*EXERCISE DESCRIPTION*
Give again the entries below exactly, beginning at the first line and ending at the line with "PI = math.pi".

*TASK INPUT*
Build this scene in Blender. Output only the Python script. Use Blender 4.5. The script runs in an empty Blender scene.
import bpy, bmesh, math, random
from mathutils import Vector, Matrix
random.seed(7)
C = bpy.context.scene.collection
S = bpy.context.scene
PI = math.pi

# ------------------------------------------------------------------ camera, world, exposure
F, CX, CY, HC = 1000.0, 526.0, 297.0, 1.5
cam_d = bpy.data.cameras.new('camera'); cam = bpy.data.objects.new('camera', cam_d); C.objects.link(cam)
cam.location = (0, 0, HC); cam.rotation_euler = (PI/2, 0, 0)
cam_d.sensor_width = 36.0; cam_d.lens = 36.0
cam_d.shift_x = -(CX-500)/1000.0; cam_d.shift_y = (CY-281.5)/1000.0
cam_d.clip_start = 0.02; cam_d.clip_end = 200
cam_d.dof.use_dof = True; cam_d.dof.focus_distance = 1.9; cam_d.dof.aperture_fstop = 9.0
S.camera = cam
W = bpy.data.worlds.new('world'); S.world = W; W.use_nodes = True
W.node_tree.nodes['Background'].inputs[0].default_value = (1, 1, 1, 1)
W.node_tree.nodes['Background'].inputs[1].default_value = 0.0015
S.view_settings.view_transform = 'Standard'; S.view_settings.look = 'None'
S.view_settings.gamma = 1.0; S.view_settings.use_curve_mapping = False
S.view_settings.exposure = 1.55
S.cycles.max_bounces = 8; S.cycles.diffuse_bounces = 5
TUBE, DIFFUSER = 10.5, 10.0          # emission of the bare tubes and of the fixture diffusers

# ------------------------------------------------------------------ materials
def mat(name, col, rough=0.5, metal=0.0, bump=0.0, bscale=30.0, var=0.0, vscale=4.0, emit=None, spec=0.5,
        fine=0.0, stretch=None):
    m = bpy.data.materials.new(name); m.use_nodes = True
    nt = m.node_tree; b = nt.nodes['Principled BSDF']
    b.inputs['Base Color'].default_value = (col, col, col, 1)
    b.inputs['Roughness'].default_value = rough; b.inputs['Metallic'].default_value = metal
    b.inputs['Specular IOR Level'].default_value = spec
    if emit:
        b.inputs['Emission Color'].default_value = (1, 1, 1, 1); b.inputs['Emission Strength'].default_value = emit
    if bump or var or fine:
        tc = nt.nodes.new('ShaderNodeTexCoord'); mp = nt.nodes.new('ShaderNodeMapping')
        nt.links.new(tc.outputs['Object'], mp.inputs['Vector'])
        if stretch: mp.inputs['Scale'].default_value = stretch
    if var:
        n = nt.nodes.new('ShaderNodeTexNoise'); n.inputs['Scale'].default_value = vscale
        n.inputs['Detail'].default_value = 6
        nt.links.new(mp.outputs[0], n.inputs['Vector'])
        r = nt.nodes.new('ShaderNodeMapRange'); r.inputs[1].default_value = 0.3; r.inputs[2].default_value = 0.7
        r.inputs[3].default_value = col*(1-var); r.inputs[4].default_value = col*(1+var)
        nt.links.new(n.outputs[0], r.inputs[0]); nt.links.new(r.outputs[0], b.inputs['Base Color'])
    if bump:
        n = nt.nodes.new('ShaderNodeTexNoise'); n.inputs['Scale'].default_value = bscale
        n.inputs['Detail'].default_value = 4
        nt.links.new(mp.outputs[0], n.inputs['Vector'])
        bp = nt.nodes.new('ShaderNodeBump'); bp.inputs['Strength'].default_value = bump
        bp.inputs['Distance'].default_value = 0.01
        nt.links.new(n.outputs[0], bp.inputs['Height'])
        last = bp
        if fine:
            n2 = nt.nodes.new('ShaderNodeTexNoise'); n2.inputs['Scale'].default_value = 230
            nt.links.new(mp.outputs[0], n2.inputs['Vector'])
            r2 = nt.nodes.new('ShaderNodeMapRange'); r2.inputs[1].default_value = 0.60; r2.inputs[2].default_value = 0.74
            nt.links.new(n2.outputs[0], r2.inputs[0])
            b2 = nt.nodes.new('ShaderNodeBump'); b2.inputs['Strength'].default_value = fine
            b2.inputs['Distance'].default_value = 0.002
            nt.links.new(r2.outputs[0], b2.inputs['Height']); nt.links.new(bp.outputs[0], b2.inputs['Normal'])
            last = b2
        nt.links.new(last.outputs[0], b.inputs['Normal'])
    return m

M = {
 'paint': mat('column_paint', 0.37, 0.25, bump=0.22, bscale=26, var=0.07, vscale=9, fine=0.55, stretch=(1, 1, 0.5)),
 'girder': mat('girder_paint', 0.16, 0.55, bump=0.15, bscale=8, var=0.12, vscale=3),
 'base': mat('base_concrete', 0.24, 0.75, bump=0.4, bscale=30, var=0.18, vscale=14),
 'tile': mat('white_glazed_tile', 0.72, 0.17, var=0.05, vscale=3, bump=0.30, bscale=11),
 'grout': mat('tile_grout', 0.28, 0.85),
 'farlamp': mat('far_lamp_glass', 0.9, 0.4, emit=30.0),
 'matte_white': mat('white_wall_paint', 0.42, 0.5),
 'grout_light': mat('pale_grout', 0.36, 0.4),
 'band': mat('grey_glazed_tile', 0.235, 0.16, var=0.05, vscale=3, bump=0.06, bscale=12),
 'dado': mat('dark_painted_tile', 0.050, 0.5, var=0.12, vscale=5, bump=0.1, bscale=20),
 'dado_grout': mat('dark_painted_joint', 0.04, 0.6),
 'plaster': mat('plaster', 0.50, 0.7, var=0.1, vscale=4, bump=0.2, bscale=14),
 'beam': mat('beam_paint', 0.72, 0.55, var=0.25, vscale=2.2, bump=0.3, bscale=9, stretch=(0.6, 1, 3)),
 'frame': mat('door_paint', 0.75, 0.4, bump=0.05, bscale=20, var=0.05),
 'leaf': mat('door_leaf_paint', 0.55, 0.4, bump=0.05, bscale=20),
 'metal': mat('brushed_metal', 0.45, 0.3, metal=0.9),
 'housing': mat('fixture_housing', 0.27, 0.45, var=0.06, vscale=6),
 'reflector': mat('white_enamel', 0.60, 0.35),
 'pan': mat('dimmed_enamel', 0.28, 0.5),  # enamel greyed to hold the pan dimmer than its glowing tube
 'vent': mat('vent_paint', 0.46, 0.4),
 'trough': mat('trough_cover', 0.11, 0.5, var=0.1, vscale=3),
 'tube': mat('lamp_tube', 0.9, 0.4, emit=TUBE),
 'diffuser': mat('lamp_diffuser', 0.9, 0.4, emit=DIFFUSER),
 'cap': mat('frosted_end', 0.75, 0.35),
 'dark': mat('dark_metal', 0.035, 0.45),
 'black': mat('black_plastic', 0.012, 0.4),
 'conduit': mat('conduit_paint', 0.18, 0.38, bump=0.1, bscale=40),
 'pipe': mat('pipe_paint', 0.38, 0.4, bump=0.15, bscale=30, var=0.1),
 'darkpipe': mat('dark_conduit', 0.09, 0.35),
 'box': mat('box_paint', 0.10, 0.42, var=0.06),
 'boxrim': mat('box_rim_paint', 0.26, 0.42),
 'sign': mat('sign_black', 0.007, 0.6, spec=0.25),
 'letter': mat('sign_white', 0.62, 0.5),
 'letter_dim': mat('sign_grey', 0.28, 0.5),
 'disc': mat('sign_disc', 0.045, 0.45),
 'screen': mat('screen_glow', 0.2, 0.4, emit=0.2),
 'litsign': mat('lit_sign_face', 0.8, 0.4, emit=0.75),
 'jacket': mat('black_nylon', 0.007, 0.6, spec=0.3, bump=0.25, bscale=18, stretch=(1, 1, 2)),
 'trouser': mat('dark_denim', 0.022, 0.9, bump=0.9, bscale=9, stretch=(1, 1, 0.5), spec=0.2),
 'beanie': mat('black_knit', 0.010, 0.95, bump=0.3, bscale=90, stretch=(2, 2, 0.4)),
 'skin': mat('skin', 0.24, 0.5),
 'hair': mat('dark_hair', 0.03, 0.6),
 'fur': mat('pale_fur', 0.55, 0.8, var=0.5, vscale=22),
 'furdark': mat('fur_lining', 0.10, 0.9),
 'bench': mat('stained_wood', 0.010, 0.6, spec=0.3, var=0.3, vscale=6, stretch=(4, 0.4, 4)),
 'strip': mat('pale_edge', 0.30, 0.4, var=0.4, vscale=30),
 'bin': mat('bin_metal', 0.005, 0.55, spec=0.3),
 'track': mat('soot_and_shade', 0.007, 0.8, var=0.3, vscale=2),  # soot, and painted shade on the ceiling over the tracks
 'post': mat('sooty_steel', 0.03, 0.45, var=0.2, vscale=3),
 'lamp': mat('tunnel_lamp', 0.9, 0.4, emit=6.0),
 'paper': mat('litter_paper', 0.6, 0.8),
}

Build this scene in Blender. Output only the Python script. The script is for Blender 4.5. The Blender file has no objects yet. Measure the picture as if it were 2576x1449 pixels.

*ANSWER BELOW*
Build this scene in Blender. Output only the Python script. Use Blender 4.5. The script runs in an empty Blender scene.
import bpy, bmesh, math, random
from mathutils import Vector, Matrix
random.seed(7)
C = bpy.context.scene.collection
S = bpy.context.scene
PI = math.pi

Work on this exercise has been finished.